The pulse test consists in modifying the flow rate of the active well 130 with production and shut-in periods while measuring the distributed pressure in the observation well 132. A true pore pressure measurement is obtained in each layer 134 by the pressure plugs 11. This information is used to characterize the permeability of each layer and update the reservoir model.

Another application of the invention is in water-front monitoring. In this application, several resistivity-sensing plugs 11 are placed in a producer well 136 that has been previously drilled and cased. The plugs are deployed along the well at selected depth intervals. The injector and producer wells 138, 136 are forming a water drive cell, as shown in FIG. 22.

Each plug 11 is equipped with a resistivity sensor as described above, based on a laterolog or inductive technique. As water is being injected and displaced outside the injector 138, the shape of interface 140 between oil and water is expected to alter. The waterfront 140 is moving forward inside the reservoir rocks and is pushing the oil towards the producer 136. That results in a better drainage of the reservoir 10. Unfortunately, in case of a reservoir having heterogeneous permeability, the front advancement is non-uniform. The water will preferentially progress in layers or zones having a high permeability, whereas other layers or zones will remain non-flushed. The waterfront 140 might be heterogeneous and exhibit some fingering due to forerunners progressing faster in specific layers.

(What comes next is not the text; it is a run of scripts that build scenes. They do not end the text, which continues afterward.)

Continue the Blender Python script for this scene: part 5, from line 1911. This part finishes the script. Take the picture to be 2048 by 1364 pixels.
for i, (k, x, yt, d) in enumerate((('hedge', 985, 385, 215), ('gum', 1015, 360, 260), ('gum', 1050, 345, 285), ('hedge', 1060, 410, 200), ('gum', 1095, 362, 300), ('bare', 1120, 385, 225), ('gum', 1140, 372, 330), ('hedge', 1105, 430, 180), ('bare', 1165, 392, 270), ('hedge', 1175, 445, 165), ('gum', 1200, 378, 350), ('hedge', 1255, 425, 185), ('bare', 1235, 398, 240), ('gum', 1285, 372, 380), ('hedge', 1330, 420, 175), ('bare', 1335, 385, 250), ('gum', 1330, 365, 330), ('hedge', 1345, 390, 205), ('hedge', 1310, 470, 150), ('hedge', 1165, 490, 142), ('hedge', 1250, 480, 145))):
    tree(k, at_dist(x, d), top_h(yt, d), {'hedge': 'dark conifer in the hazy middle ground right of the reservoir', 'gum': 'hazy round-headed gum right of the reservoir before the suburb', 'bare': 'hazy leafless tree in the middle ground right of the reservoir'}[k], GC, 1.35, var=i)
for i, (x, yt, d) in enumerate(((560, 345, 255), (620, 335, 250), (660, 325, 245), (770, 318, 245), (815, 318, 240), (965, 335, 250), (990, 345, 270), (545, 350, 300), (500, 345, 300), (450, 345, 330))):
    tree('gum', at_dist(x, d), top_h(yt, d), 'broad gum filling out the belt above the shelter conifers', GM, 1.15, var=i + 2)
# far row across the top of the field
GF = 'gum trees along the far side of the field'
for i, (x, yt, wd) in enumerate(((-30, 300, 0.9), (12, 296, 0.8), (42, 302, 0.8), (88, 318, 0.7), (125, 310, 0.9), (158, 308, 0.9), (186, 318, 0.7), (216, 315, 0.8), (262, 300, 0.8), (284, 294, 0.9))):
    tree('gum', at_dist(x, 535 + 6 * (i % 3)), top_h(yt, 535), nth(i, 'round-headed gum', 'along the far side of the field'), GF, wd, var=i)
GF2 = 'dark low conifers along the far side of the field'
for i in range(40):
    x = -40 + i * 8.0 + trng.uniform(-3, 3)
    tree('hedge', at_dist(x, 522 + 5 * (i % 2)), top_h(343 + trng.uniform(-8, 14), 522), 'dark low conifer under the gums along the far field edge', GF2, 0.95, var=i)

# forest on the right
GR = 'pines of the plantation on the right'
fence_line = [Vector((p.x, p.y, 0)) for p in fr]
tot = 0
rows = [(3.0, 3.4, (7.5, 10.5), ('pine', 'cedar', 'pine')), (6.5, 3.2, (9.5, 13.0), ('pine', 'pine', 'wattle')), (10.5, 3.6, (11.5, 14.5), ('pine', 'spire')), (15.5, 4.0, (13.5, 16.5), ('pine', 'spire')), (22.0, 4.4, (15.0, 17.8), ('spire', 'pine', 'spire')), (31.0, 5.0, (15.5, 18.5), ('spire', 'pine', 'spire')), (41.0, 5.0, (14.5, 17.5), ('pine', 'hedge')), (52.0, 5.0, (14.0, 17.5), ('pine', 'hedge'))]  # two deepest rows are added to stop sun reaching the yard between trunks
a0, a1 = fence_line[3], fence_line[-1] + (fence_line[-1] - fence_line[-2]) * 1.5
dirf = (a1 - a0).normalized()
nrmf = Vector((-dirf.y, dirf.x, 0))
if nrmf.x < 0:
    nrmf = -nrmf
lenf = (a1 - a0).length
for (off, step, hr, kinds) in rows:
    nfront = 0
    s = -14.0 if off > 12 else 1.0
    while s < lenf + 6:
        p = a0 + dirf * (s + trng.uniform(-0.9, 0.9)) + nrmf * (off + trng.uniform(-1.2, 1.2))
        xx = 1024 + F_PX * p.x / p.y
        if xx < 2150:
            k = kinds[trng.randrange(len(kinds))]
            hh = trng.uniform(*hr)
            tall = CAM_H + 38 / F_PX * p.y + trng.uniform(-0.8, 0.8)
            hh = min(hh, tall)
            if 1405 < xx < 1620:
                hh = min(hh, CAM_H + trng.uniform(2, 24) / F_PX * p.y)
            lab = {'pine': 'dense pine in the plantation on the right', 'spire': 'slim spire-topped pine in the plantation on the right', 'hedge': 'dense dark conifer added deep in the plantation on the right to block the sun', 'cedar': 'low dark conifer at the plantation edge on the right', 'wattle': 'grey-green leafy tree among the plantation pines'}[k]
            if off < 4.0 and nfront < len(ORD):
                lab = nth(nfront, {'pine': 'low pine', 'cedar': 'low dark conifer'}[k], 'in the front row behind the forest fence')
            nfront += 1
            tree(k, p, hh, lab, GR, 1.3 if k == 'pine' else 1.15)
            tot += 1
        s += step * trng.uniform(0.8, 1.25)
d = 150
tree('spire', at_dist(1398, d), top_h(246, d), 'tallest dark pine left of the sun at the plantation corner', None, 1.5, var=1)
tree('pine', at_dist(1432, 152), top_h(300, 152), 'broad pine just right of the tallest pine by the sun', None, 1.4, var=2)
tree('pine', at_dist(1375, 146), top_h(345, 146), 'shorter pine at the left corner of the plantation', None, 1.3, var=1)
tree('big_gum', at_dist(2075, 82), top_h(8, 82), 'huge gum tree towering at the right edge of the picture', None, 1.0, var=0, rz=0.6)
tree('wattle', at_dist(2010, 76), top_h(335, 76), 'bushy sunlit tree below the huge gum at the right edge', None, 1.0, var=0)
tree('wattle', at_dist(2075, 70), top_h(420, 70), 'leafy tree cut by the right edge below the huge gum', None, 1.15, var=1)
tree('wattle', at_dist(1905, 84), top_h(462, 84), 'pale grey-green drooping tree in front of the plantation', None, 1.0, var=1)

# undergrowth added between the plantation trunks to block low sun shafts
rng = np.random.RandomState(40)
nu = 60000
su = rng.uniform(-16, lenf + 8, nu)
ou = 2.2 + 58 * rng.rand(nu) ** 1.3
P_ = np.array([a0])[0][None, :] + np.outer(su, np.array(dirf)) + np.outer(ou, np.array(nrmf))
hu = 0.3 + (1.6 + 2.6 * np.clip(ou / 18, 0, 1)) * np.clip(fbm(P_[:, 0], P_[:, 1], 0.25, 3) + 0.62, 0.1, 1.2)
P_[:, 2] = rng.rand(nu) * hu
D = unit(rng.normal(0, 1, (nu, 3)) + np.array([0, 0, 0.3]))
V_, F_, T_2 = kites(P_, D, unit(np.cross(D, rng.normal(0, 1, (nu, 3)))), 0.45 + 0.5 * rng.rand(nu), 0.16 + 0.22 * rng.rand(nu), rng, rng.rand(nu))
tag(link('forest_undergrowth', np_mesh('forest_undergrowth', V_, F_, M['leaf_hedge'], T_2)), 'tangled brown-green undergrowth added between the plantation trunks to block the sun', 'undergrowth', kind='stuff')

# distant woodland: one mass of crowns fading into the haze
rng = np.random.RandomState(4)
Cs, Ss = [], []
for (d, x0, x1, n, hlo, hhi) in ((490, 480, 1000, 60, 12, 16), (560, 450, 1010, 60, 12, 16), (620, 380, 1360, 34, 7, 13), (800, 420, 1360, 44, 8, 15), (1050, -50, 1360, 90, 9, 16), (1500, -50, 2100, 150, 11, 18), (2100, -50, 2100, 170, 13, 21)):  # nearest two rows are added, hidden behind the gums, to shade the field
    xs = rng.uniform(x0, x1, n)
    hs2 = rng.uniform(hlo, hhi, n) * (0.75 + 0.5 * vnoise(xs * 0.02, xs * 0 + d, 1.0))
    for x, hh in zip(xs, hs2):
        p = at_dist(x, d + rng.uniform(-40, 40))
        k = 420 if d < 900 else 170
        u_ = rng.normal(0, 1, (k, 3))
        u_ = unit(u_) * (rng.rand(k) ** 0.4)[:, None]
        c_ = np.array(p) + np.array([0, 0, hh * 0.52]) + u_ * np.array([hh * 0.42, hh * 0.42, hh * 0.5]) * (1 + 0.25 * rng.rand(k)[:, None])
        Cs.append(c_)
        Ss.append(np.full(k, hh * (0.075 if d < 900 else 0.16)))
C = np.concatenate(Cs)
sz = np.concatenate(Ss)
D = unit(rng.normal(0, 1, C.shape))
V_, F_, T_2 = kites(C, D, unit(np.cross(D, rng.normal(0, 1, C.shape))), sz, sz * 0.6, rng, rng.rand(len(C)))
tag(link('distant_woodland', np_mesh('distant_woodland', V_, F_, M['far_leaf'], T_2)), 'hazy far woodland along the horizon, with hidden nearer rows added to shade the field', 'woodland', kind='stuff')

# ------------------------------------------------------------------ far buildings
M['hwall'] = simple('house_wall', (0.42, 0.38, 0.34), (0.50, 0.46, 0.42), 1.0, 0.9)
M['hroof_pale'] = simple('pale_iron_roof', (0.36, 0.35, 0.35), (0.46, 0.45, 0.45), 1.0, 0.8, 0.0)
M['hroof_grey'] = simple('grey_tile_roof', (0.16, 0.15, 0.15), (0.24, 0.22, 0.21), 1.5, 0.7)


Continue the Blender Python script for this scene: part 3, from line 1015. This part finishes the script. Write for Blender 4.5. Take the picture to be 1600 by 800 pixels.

When the waterfront 140 reaches the smart plug sensors 11, variations in the formation resistivity variations will be detected. These variations are interpreted as local change of water saturation related to the waterfront arrival proximate the sensors. Time-lapse recording allows tracking the evolution of water saturation versus time and thus reconstructing the front progression inside the reservoir cell as a function of time. This information is used to update the reservoir model.

An operator can use this information to control the injection at the water well 138. A selective injection will allow an improved flushing of the producing cell. As a result, leaving less oil in place will better produce the cell.

A further application of the invention is in water-table monitoring in vertical wells using resistivity plugs. In this application, one or more resistivity sensing plugs 11 are placed below the perforated area in a vertical (or close to vertical) production well 142. Each plug 11 is equipped with a conductivity sensor as described above. As the reservoir is being produced, the shape of interface between oil 144 and water 146 is expected to alter. This phenomenon is called water coning as water is displaced towards the well-perforated zone. When water reaches the perforations 148, it enters into the well, which produces at excessive water cuts. To reduce this effect, the well should produce at a lower rate and the water level should stay as far as possible from the perforations.

The objective of the use of resistivity plugs is to monitor and detect the rise of water table below the perforated area, as shown in FIG. 23. An operator can use this information to control the well choke from the surface. As a result, the water table will be stabilized below the perforations and its level is monitored. The advantage of the use of resistivity plugs is the ability to provide an attractive deployment in case of complicated completion such as dual production tubing 150. Dual completion is designed to allow controlled production from two separate producer zones. The production of each zone can be optimized selectively according to information collected by the resistivity plugs allowing minimizing the water entry at the level of each zone. This information is obtained without removing production tubing. This type of information can be used to more efficiently control the surface or downhole pumps and minimize the water production on surface.

It will be appreciated that these are only certain applications of the invention and that others are possible while still staying within the broad scope of this invention.